Tribune : Sérénité à court terme
Stable depuis plus de deux ans, le brut a perdu plus de 20 % de sa valeur ces quatre derniers mois. Il s’échange depuis une semaine à moins de 85 dollars (62 euros).
Sur le continent, l’Angola, le Nigeria, l’Algérie ou la Libye sont directement concernés. Aucun n’équilibrera son budget si le baril est vendu à moins de 90 dollars. Mais on est encore loin d’une crise majeure pour les grands pays producteurs africains.
« Si certaines sociétés comme Seplat ont acquis une expérience en qualité d’opérateur, d’autres groupes n’ont pas pu obtenir ce rôle à la suite de leurs acquisitions auprès des majors. Dans ce cas, ils doivent alors se contenter d’une simple participation dans ces projets, l’exploitation des puits étant confiée à la société Nigerian Petroleum Development Company [NPDC], qui elle aussi en profite pour monter en puissance [lire encadré p. 104] », note l’avocate Nina Bowyer.
« La milliardaire Folorunsho Alakija, fondatrice de Famfa Oil, et qui vient e du secteur de la mode, a pu arracher le bloc offshore OML 127 grâce à sa pugnacité et à son lobbying auprès des autorités nigérianes. Mais son groupe joue essentiellement un rôle d’actionnaire-rentier plutôt que celui d’un véritable opérateur pétrolier », estime un Nigérian bon connaisseur du secteur pétrolier.
Professionnalisation
Après le temps des acquisitions devrait donc venir celui de la consolidation et de la professionnalisation des compagnies privées nigérianes. D’autant que certaines parmi elles sont sur plusieurs fronts. En plus de l’extraction, elles cherchent à investir le secteur gazier, rendu attractif par le programme gouvernemental de production électrique Gas to Power (voir l’encadré ci-dessous).

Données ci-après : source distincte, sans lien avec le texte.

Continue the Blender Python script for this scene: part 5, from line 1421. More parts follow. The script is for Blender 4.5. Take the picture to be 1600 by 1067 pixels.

Gas to power, un marché sur mesure
Pour les compagnies nigérianes privées, la croissance des besoins domestiques en hydrocarbures pour produire de l’électricité représente une double opportunité.
En plus d’être un nouveau marché, c’est aussi une façon de valoriser des gaz qui, auparavant, étaient brûlés. Une pratique néfaste pour l’environnement donnant lieu au paiement de pénalités financières.
Seven Energy fait partie des groupes les plus à la pointe dans ce secteur en développant un gigantesque projet gazier autour de son champ pétrolier d’Uquo (OML 13), pour approvisionner par pipeline des centrales électriques privées et publiques des régions de Calabar et de Port Harcourt.
Ce marché a aussi été investi avec succès par Conoil et Oando, actifs dans la construction de pipelines reliant les nouvelles centrales construites par des industriels comme Dangote »
Chez Seplat, on reconnaît la nécessité de prendre le temps de « digérer » les achats de blocs. « Après notre introduction à Londres, nous voulons d’abord nous concentrer sur notre croissance interne. Nous ne nous positionnerons pas sur tous les appels d’offres », indique Austin Avuru. La même stratégie devrait prévaloir chez Oando, qui, après son rachat des blocs de ConocoPhillips, cherche maintenant à bâtir son fameux modèle intégré, le premier du genre pour un groupe africain.
« Ces deux dernières années, on a assisté à une véritable boulimie d’achats pétroliers et gaziers au Nigeria, avec pas loin de 7 milliards de dollars d’opérations de ce genre, ce qui a diminué le crédit disponible localement. Désormais, les compagnies qui veulent se développer doivent aller sur les marchés internationaux, comme Oando et Seplat. Tous n’y parviendront pas », prédit Rolake Akinkugbe. Une fois leur modèle stabilisé, les compagnies nigérianes pourront partir à l’assaut d’autres pays africains.
Pour le moment, seul Sapetro, qui a pour singularité d’avoir commencé dans l’extraction sous-marine, s’est aventuré à l’étranger, avec des permis d’exploration à Madagascar et au Bénin. Seplat, qui s’appuie là encore sur Maurel et Prom, devrait faire partie de ces pionnières.